No meio disso tudo, eis que surge a figura do marido-padrasto. Um ex-amigo da filha mais velha. Pela descrição, parece um sujeito correto, participativo, respeitoso e atencioso para com a esposa, bem mais velha do que ele. É pai do bebê, o último – por ora – dos seis filhos. Trabalha e ajuda a pagar as despesas, a comida para todos eles.

Num arranca-rabo no dia anterior, o ex-marido, pai do quarto e da quinta dos seis filhos, disse-lhe uma série de desaforos. Um homem que, mesmo intimado pela justiça e não cumprindo a determinação de pagar pensão às crianças, de repente se vê com autoridade para pregar um sermão na ex-mulher por supostas omissões do dia a dia...

Olhando toda a novela de fora, eu chutaria que todo o conflito pode ter sua origem no simples fato de existir uma relação de amor entre a mãe de família e o jovem marido. Nem os filhos, nem os ex-maridos talvez tenham capacidade de compreender que possa existir amor ali. E nem ela própria talvez esteja preparada para viver uma situação inusitada de amor e nem tenha a capacidade para se impor diante de toda a pressão. De se impor ensinando e exigindo respeito dos filhos. De se impor como mulher. De fazer respeitar seu direito de ser feliz.

Aliás que direito? Consciente da dureza que é a sua vida, ela teme uma nova gravidez. E eu também temo por ela. Temo e lastimo a omissão do Estado e a perversidade da Igreja condenando até mesmo a expressão “controle de natalidade”. Falei sobre isso numa crônica há algum tempo e insisto em bater na mesma tecla – e em outras teclas adjacentes. Quem sabe um dia não consigo compor acordes que se façam ouvir pelas autoridades, que sensibilizem e conscientizem a sociedade para a necessidade de mudanças nas leis e práticas existentes!

Minha faxineira tem mais de 40 anos, tem seis filhos entre os quais um com problema neurológico e outro com problemas comportamentais. Não tem boa estrutura emocional nem instrução ou preparo para educá-los a contento e nem condições ideais para sustentá-los e, ainda assim, procura fazê-lo com braveza e dignidade – isso quando não pensa em desistir de tudo...

Ela tem o direito de ser feliz sim!

Tem o direito de ligar suas trompas, se assim o desejar. Tem o direito a educação para suas crianças e para ela mesma, pois não pôde continuar seus estudos como um dia sonhou.

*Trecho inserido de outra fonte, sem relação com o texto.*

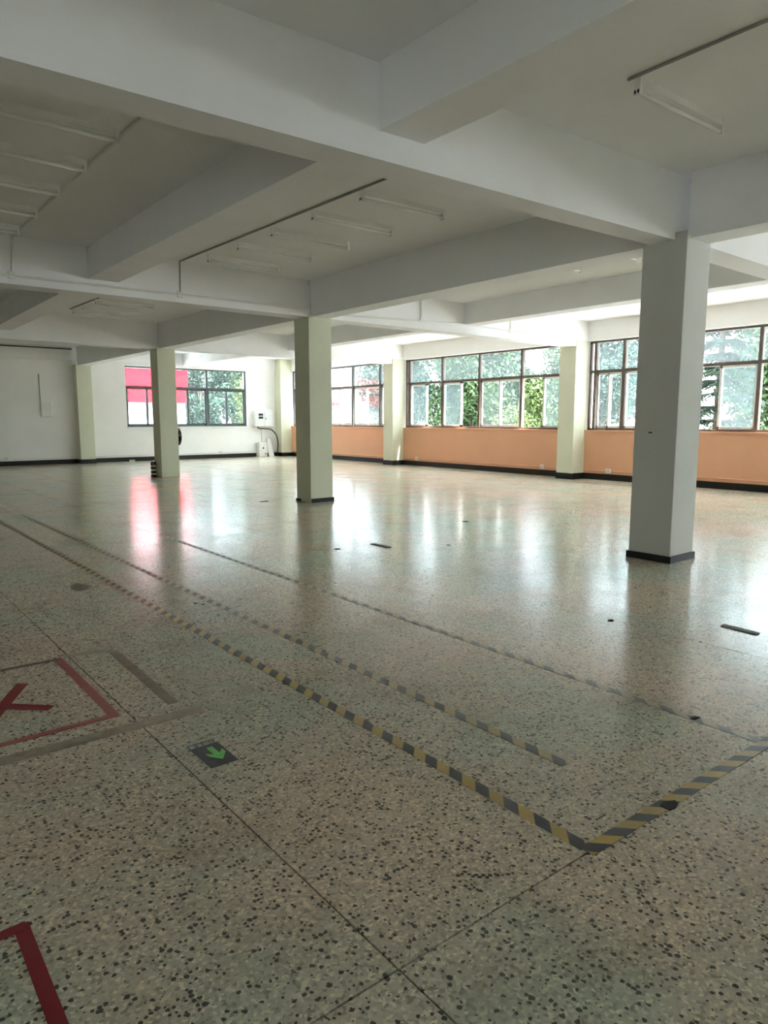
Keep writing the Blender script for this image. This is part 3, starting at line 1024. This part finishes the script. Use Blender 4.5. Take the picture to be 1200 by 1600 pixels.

A amar e a ser amada – e não rechaçada por isso. Tem o direito a saúde, a cultura de qualidade. A se apaixonar e a um dia, por que não, conhecer a Bossa Nova e outras formas de arte às quais ela não teve ou tem acesso.

A existência humana pressupõe condições dignas de vida. Não permitir tais condições nem proporcionar oportunidades equânimes a todos é incorrer em crime contra a própria existência.

Bossa 3

A Bossa Nova me faz sonhar com um mundo de paz, de sentimentos bonitos, puros e transparentes, que parece ficar cada dia mais para trás. Por sorte tenho o privilégio de voltar no tempo, ouvir CDs, ver documentários, tocar violão e cantar com amigos as músicas que eu quiser ouvir.

Mas lamentavelmente não posso deixar de ouvir o choro e de ver a tristeza no olhar da minha faxineira, totalmente entregue pela falta de sonho, de esperança, de bossa.